Im Theater zeigte sich währenddessen: Licht. Damit kam der Zuschauer in den vollen Genuss der jungen Wilden von Blitz Union, die auch tatsächlich einschlugen wie ein Blitz und ordentlich Spaß machten. Das ging dann auch weiter mit Traitrs, Scarlet Dorn und Whispering Sons. Coppelius schienen musikalisch im Theater etwas aus der Reihe zu tanzen. Die große Zuschauermenge im Theater bewies aber, dass sie zurecht dort waren. Und die Herren nahmen ihre Rolle als Exoten durchaus ernst, in dem sie einfach mal nicht nur die Bühne von der ersten Sekunde einnahmen wie das selbstverständlichste auf der Welt, sondern auch den Bereich davor, und hier und dort und irgendwie waren sie einfach überall auf einmal. Und doch lag ein klein wenig Ordnung in diesem Chaos. Mit KITE kehrten dann aber schnell wieder normale Lichtverhältnisse (also wenig) und die klassischeren Klänge (also elektronisch) im Theater ein, bevor Actors das Festival auf der zweiten Bühne abschlossen (die ein recht schweres Los damit gezogen hatten, parallel zu OMD zu spielen).

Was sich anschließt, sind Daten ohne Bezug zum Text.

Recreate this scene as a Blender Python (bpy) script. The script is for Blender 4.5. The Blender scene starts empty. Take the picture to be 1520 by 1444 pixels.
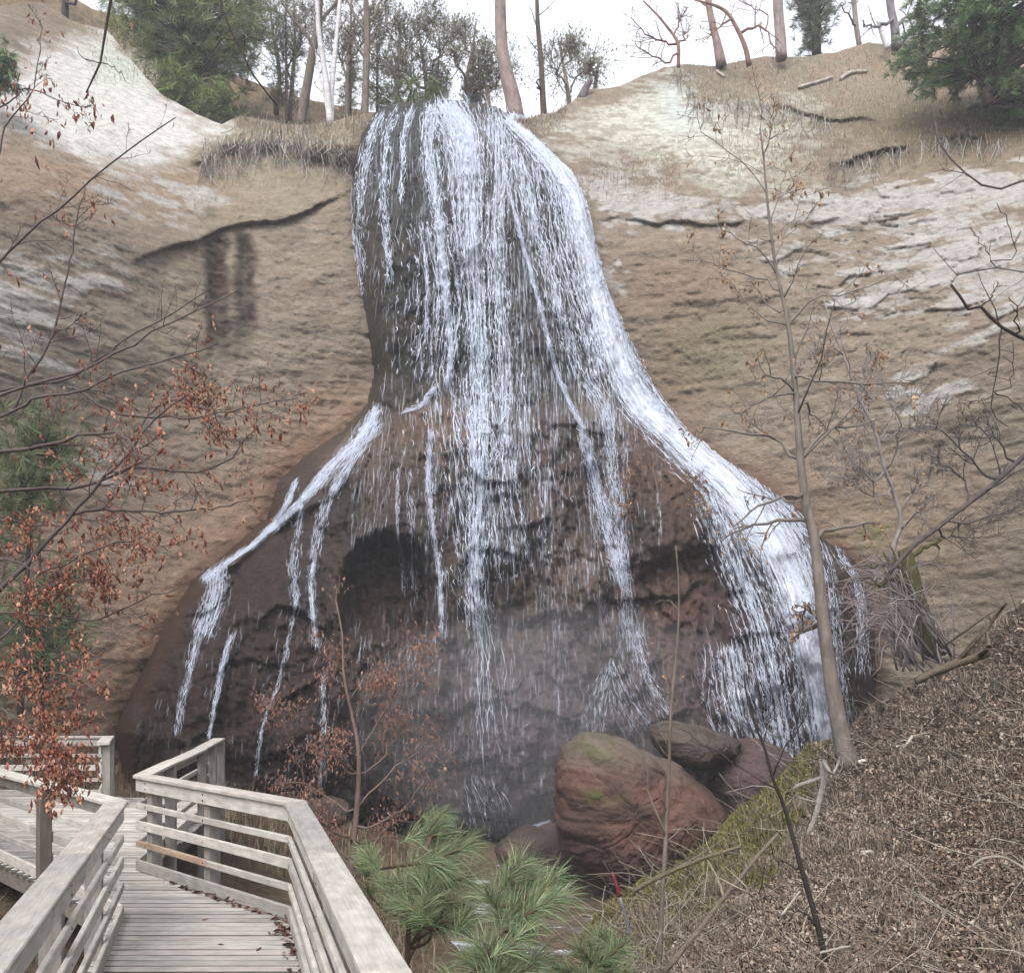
import bpy, math
import numpy as np
from mathutils import Vector

# ------------------------------------------------------------------ camera, sky, sun
SC = bpy.context.scene
COL = SC.collection
F, CX, HY, EYE = 1500.0, 760.0, 990.0, 2.14          # focal length in photo pixels, horizon row, eye height above deck
cam_d = bpy.data.cameras.new("camera")
cam = bpy.data.objects.new("camera", cam_d)
COL.objects.link(cam)
cam.location = (0, 0, EYE)
cam.rotation_euler = (math.radians(90), 0, 0)
cam_d.sensor_width = 36.0
cam_d.lens = 36.0 * F / 1520.0
cam_d.shift_x = 0.0
cam_d.shift_y = (HY - 722.0) / 1520.0
cam_d.clip_start = 0.05
cam_d.clip_end = 2000
SC.camera = cam

SUN_EL, SUN_AZ = 52.0, 200.0                          # azimuth from +Y clockwise
world = bpy.data.worlds.new("World")
SC.world = world
world.use_nodes = True
nt = world.node_tree
nt.nodes.clear()
sky = nt.nodes.new("ShaderNodeTexSky")
sky.sky_type = 'NISHITA'
sky.sun_disc = False
sky.sun_elevation = math.radians(SUN_EL)
sky.sun_rotation = math.radians(SUN_AZ)
sky.dust_density = 4.0
sky.ozone_density = 1.0
hs = nt.nodes.new("ShaderNodeHueSaturation")
hs.inputs['Saturation'].default_value = 0.2           # thin overcast: the blue is washed out
bg = nt.nodes.new("ShaderNodeBackground")
bg.inputs['Strength'].default_value = 0.15
wo = nt.nodes.new("ShaderNodeOutputWorld")
nt.links.new(sky.outputs[0], hs.inputs['Color'])
nt.links.new(hs.outputs[0], bg.inputs[0])
nt.links.new(bg.outputs[0], wo.inputs[0])
sd = bpy.data.lights.new("sun", 'SUN')
sd.energy = 0.5
sd.angle = math.radians(25)
sd.color = (1.0, 0.98, 0.95)
sun = bpy.data.objects.new("sun", sd)
COL.objects.link(sun)
_e, _a = math.radians(SUN_EL), math.radians(SUN_AZ)
_dir = Vector((math.sin(_a) * math.cos(_e), math.cos(_a) * math.cos(_e), math.sin(_e)))
sun.rotation_euler = (-_dir).to_track_quat('-Z', 'Y').to_euler()
SC.view_settings.view_transform = 'Standard'
SC.view_settings.look = 'None'
SC.view_settings.gamma = 1.0
SC.view_settings.exposure = 1.72
SC.render.engine = 'CYCLES'
SC.cycles.use_denoising = True
SC.cycles.max_bounces = 5
SC.cycles.diffuse_bounces = 3
SC.cycles.glossy_bounces = 2
SC.cycles.transmission_bounces = 2
SC.cycles.transparent_max_bounces = 16
SC.cycles.caustics_reflective = False
SC.cycles.caustics_refractive = False

RNG = np.random.default_rng(11)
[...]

Somit ging ein großartiges Amphi Festival 2023 zu Ende. Es gab Höhen und Tiefen – sowohl auf den Bühnen als auch oben am Himmel, die Bands konnten sich sehen lassen und die Besucher nahmen nur vergleichsweise wenig Patzer wahr. Dickes Plus für das diesjährige Amphi war auf jeden Fall, dass der Rheinpegel wieder angestiegen war und somit die lange Fahrt mit dem Shuttle Bus zur Orbit Stage entfiel. Das machte es einigen leichter, sich für eine Bühne zu entscheiden – kam man doch schnell wieder zurück. Einen Ausblick auf das nächste Jahr haben die Veranstalter auch gleich gegeben. Das verspricht spannend zu werden, wenn es am 27. und 28. Juli 2024 wieder heißt: Alles wird Amphi!